Task prompt: What do the lines from the top of the data through the line with "col = scene.collection" say? Quote them exactly and include both ends.
-- Supplied records start --
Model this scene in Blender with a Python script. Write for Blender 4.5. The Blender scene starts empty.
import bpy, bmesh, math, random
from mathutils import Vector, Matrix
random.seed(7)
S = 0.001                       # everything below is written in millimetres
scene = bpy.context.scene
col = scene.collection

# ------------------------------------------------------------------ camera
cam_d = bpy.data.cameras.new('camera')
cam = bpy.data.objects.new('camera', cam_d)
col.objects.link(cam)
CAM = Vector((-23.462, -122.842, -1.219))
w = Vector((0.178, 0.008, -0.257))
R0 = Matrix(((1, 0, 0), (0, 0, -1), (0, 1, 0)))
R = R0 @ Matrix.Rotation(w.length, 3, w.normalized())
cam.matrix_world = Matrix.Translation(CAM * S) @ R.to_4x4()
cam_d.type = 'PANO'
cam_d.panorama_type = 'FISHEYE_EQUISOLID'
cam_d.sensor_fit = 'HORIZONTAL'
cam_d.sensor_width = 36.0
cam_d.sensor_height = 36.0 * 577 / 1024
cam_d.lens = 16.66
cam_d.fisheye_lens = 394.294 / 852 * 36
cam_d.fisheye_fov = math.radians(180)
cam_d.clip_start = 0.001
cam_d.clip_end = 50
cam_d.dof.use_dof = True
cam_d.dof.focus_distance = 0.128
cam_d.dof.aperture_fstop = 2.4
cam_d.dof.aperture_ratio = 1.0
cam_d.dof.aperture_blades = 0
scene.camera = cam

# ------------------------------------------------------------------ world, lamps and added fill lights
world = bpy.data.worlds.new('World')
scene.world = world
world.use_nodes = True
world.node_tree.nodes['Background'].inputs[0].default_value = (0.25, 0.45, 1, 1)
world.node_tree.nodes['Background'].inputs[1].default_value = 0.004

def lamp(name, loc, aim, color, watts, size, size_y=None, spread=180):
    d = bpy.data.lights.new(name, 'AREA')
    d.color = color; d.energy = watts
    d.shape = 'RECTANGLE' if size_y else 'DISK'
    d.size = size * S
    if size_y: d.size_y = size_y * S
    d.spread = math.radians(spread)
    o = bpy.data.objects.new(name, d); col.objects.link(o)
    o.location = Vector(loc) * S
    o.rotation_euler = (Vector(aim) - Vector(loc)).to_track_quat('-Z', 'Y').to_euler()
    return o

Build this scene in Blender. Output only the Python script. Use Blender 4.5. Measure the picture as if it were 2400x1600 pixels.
-- Supplied records end --
Exercise output:
Model this scene in Blender with a Python script. Write for Blender 4.5. The Blender scene starts empty.
import bpy, bmesh, math, random
from mathutils import Vector, Matrix
random.seed(7)
S = 0.001                       # everything below is written in millimetres
scene = bpy.context.scene
col = scene.collection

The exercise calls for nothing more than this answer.